**Request**
Only the lines holding the string "parts" are needed. Copy each one.

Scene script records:
## START

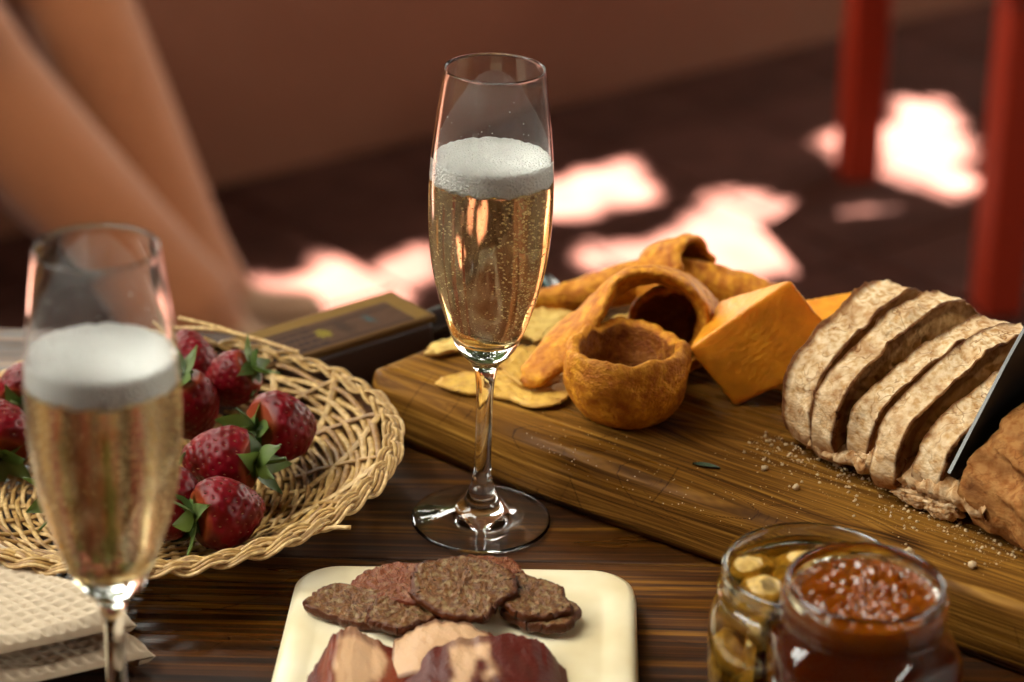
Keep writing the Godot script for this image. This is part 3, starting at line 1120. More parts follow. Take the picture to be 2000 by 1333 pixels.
func jars() -> void:
	var gm := M("jarglass", Color(0.97, 0.99, 0.95), 0.0, {"ior": 1.5})
	# round jar of pickled pieces in oil
	var A := Vector3(0.131, T, 0.147)
	var h := 0.072
	var oil_jar := thing("oil_jar", "round open glass jar of pale pieces in oil behind the jam jar", "jar", A)
	var o := [Vector2(0, 0.0015), Vector2(0.028, 0.001), Vector2(0.033, 0.0), Vector2(0.0365, 0.003), Vector2(0.0385, 0.010), Vector2(0.0395, 0.025), Vector2(0.0395, 0.038), Vector2(0.0385, 0.046), Vector2(0.0365, 0.052), Vector2(0.0353, 0.0555), Vector2(0.0362, 0.0575), Vector2(0.0366, 0.0588), Vector2(0.0356, 0.0602), Vector2(0.0350, 0.062), Vector2(0.0350, 0.0665), Vector2(0.0352, 0.0695), Vector2(0.0349, 0.0712), Vector2(0.0338, h), Vector2(0.0328, 0.0712)]
	var i := [Vector2(0.0325, 0.069), Vector2(0.0325, 0.060), Vector2(0.0328, 0.055), Vector2(0.0342, 0.050), Vector2(0.0362, 0.045), Vector2(0.0373, 0.037), Vector2(0.0373, 0.025), Vector2(0.0365, 0.012), Vector2(0.034, 0.006), Vector2(0.028, 0.004), Vector2(0, 0.004)]
	for k in o.size():
		o[k].y *= 0.87
	for k in i.size():
		i[k].y *= 0.87
	var mb := MB.new()
	var pr := smooth(o, 3)
	pr.append_array(smooth(i, 3))
	mb.lathe(pr, 80)
	part("glass", mb.mesh(), gm, oil_jar)
	var inr := smooth(i, 4)
	inr.reverse()
	var oil := MB.new()
	var lp := []
	for q in inr:
		if q.y < 0.0575:
			lp.append(Vector2(q.x + 0.0002 if q.x > 0 else 0.0, q.y - 0.0002))
	lp.append(Vector2(0.0327, 0.0575))
	lp.append(Vector2(0, 0.0573))
	oil.lathe(lp, 80)
	part("oil", oil.mesh(), M("oil", Color(0.93, 0.66, 0.17), 0.0, {"ior": 1.45}), oil_jar)
	var pn := noise(12, 60.0, 3)
	var chunk := MB.new()
	blob(chunk, Vector3.ZERO, Vector3(1, 0.75, 1.15), pn, 0.2, 0.022, 24, 16)
	var cmesh := chunk.mesh()
	var cm := M("pickle", Color(0.75, 0.50, 0.15), 0.5, {"tex": mottle("pickle", 128, 0.03, Color(0.75, 0.7, 0.6), Color(1, 1, 1), 4, 3, 1.5, Color(0.12, 0.08, 0.04, 0.8)), "tri": 0.5})
	for k in 15:
		var a := k * 2.4
		var rr := 0.022 if k % 3 else 0.008
		var y := 0.014 + 0.0145 * int(k / 5)
		part("piece", cmesh, cm, oil_jar, Transform3D(turned().scaled(Vector3.ONE * rng.randf_range(0.0115, 0.0145)), Vector3(cos(a) * rr, y, sin(a) * rr)))
	for q in [Vector3(-0.020, 0.0535, 0.008), Vector3(-0.004, 0.0515, -0.016), Vector3(-0.022, 0.0525, -0.01), Vector3(0.012, 0.0505, 0.0)]:
		part("piece", cmesh, cm, oil_jar, Transform3D(turned().scaled(Vector3(0.009, 0.0075, 0.009)), q))
	# faceted jar of jam
	var B := Vector3(0.1455, T, 0.183)
	var jam_jar := thing("jam_jar", "open faceted glass jar full of dark red jam", "jar", B, 0.12)
	var rows := [[0.0, 0.0012, 1], [0.026, 0.001, 1], [0.0315, 0.0, 1], [0.034, 0.002, 1], [0.0355, 0.006, 1], [0.0365, 0.02, 1], [0.0365, 0.042, 1], [0.036, 0.050, 0.95], [0.0345, 0.0545, 0.7], [0.0322, 0.0578, 0.3], [0.0306, 0.0600, 0.0], [0.0302, 0.0625, 0], [0.0311, 0.0645, 0], [0.0313, 0.0658, 0], [0.0306, 0.067, 0], [0.0302, 0.0685, 0], [0.0310, 0.0705, 0], [0.0312, 0.0718, 0], [0.0303, 0.0732, 0], [0.0300, 0.0752, 0], [0.0292, 0.0768, 0], [0.0283, 0.0770, 0], [0.0276, 0.0762, 0], [0.0274, 0.074, 0], [0.0274, 0.062, 0], [0.0290, 0.0575, 0.2], [0.0315, 0.0535, 0.7], [0.033, 0.049, 0.95], [0.0338, 0.042, 1], [0.0338, 0.02, 1], [0.033, 0.008, 1], [0.030, 0.005, 1], [0.0, 0.0048, 1]]
	var facet := func(list: Array, grow: float) -> PackedVector3Array:
		var p := PackedVector3Array()
		for q in list:
			for k in 96:
				var a := TAU * k / 96
				var c := fposmod(a + PI / 6, PI / 3) - PI / 6            # six flats
				var flat := minf(cos(PI / 6) / cos(c) * 1.10, 1.06)
				var rr: float = (q[0] + (grow if q[0] > 0 else 0.0)) * lerpf(1.0, flat, q[2])
				p.append(Vector3(cos(a) * rr, q[1], sin(a) * rr))
		return p
	var jg := MB.new()
	jg.grid(facet.call(rows, 0.0), 96, true, {"poles": true})
	part("glass", jg.mesh(), gm, jam_jar)
	var fill := []
	for k in range(rows.size() - 1, 21, -1):
		if rows[k][1] < 0.071:
			fill.append([rows[k][0], rows[k][1] - 0.0002, rows[k][2]])
	var jp: PackedVector3Array = facet.call(fill, 0.0003)
	var jn := noise(17, 190.0, 2)
	var jn2 := noise(18, 420.0, 2)
	for j in 18:
		var q := 1.0 - j / 17.0
		for k in 96:
			var a := TAU * k / 96
			var x := cos(a) * 0.0277 * q
			var z := sin(a) * 0.0277 * q
			jp.append(Vector3(x, 0.0705 + (0.0026 * jn.get_noise_2d(x, z) + 0.0018 * jn2.get_noise_2d(x, z)) * clampf((1 - q) * 6, 0, 1), z))
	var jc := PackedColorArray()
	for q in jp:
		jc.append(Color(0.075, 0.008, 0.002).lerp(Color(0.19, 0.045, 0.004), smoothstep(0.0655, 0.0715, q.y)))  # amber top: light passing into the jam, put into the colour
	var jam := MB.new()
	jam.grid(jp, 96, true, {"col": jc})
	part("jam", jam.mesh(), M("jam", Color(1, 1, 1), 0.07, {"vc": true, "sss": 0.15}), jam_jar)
	var lab := MB.new()
	var lpts := PackedVector3Array()
	for j in 2:
		for k in 9:
			var a := PI * 0.85 + 0.28 * (k / 8.0)
			var c := fposmod(a + PI / 6, PI / 3) - PI / 6
			var rr := 0.0367 * minf(cos(PI / 6) / cos(c) * 1.10, 1.06)
			lpts.append(Vector3(cos(a) * rr, 0.008 + 0.034 * j, sin(a) * rr))
	lab.grid(lpts, 9)
	part("label_paper", lab.mesh(), M("paper", Color(0.62, 0.66, 0.60), 0.6), jam_jar)


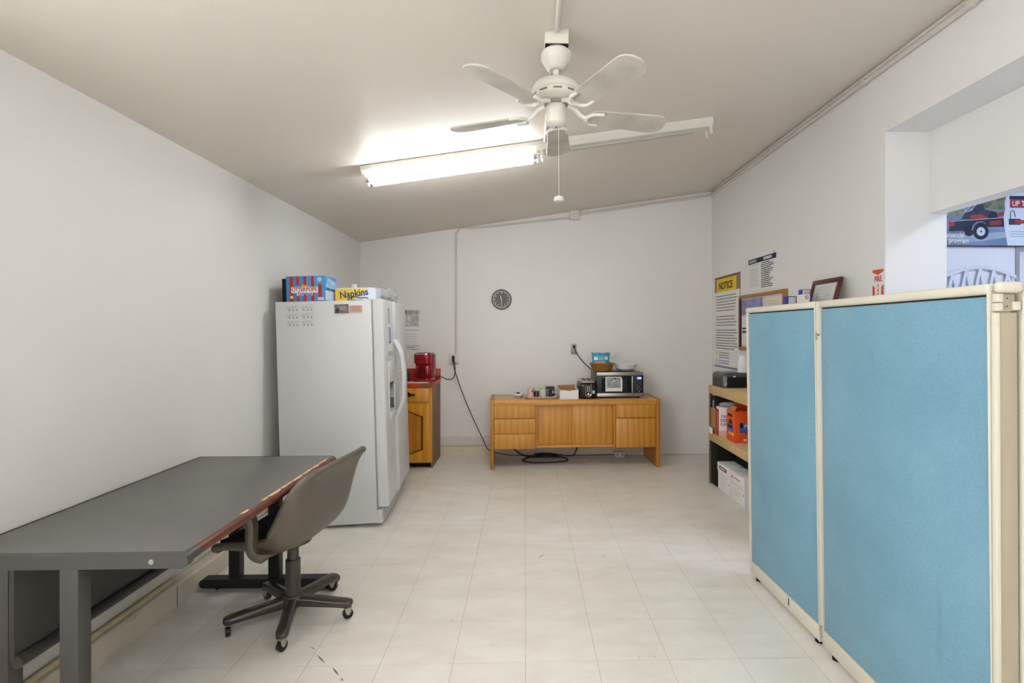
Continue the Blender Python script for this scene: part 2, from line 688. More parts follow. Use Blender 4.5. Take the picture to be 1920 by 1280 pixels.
bx(bm, XL - 0.1, WX0, YR - 0.12, YR, 0, 3.15)
bx(bm, WX1, XR + 0.37, YR - 0.12, YR, 0, 3.15)
bx(bm, WX0, WX1, YR - 0.12, YR, 0, WZ0)
bx(bm, WX0, WX1, YR - 0.12, YR, WZ1, 3.15)
struct(obj('wall_front', bm, WALL, smooth=False), 'wall behind the viewer with an added window')
bm = bmesh.new()
prism(bm, [(XL - 0.12, zc(XL - 0.12)), (IN1, zc(IN1)), (IN1, zc(IN1) + 0.1), (XL - 0.12, zc(XL - 0.12) + 0.1)], YB - YR + 0.24, 'y', YR - 0.12)
struct(obj('ceiling', bm, CEIL), 'sloping beige painted ceiling')
# unseen window added behind the viewer to let daylight in
w = bpy.data.objects.new('added_window_1', None)
COL.objects.link(w)
w.location = ((WX0 + WX1) / 2, YR - 0.06, WZ0)
struct(w, 'added daylight window behind the viewer')
hw, hh = (WX1 - WX0) / 2, WZ1 - WZ0
for b4 in ((-hw, hw, 0, 0.05), (-hw, hw, hh - 0.05, hh), (-hw, -hw + 0.05, 0.05, hh - 0.05), (hw - 0.05, hw, 0.05, hh - 0.05), (-0.025, 0.025, 0.05, hh - 0.05)):
    box('window_frame', STEEL, w, b4[0], b4[1], -0.03, 0.03, b4[2], b4[3])
box('pane', THIN, w, -hw + 0.05, -0.025, -0.003, 0.003, 0.05, hh - 0.05)
box('pane', THIN, w, 0.025, hw - 0.05, -0.003, 0.003, 0.05, hh - 0.05)

w = bpy.data.objects.new('added_window_2', None)  # unseen side window, added so daylight reaches the right wall
COL.objects.link(w)
w.location = (XL - 0.06, (LW0 + LW1) / 2, LZ0)
struct(w, 'added daylight window in the left wall, out of view')
hw, hh = (LW1 - LW0) / 2, LZ1 - LZ0
for b4 in ((-hw, hw, 0, 0.05), (-hw, hw, hh - 0.05, hh), (-hw, -hw + 0.05, 0.05, hh - 0.05), (hw - 0.05, hw, 0.05, hh - 0.05), (-0.025, 0.025, 0.05, hh - 0.05)):
    box('window_frame', STEEL, w, -0.03, 0.03, b4[0], b4[1], b4[2], b4[3])
box('pane', THIN, w, -0.003, 0.003, -hw + 0.05, -0.025, 0.05, hh - 0.05)
box('pane', THIN, w, -0.003, 0.003, 0.025, hw - 0.05, 0.05, hh - 0.05)

# room next door
struct(box('wall_side_room_far', SIDEWALL, None, IN1, 6.1, 4.12, 4.22, 0, 3.0), 'white wall of the next room')
struct(box('wall_side_room_end', SIDEWALL, None, 6.1, 6.2, -1.0, 4.22, 0, 3.0), 'white end wall of the next room')
struct(box('wall_side_room_near', SIDEWALL, None, IN1, 6.2, -1.1, -1.0, 0, 3.0), 'white near wall of the next room')
struct(box('ceiling_side_room', SIDEWALL, None, IN1, 6.2, -1.1, 4.22, 2.95, 3.05), 'flat ceiling of the next room')

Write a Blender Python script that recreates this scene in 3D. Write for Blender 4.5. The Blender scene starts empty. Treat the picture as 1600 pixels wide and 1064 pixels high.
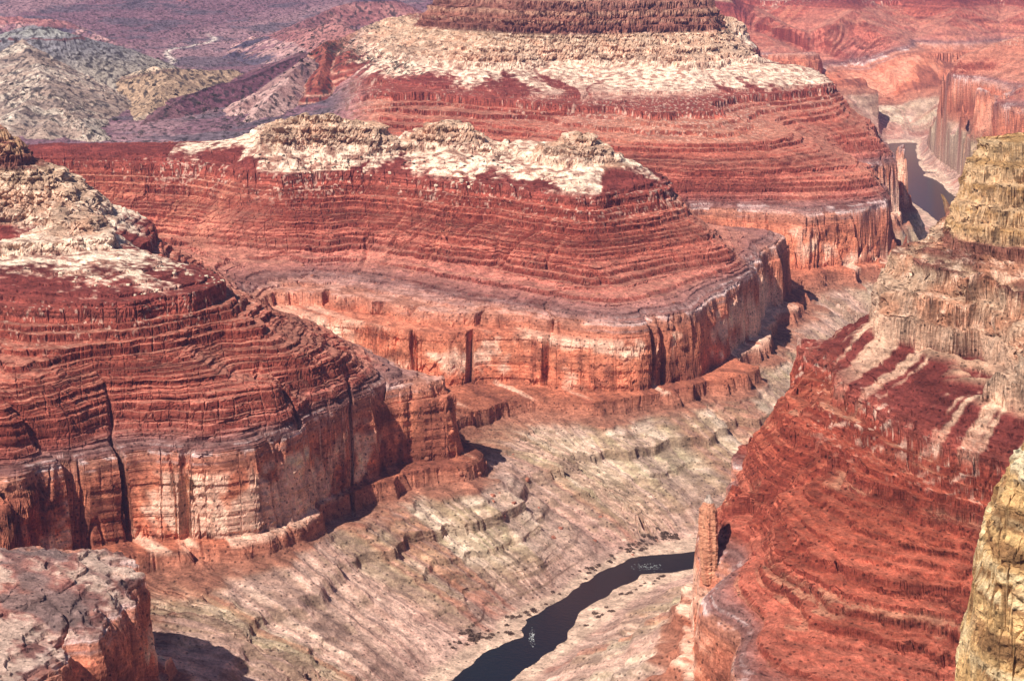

## END

**Exercise solution**
Keep writing the Godot script for this image. This is part 3, starting at line 1120. More parts follow. Take the picture to be 2000 by 1333 pixels.
Continue the Blender Python script for this scene: part 2, from line 688. More parts follow. Use Blender 4.5. Take the picture to be 1920 by 1280 pixels.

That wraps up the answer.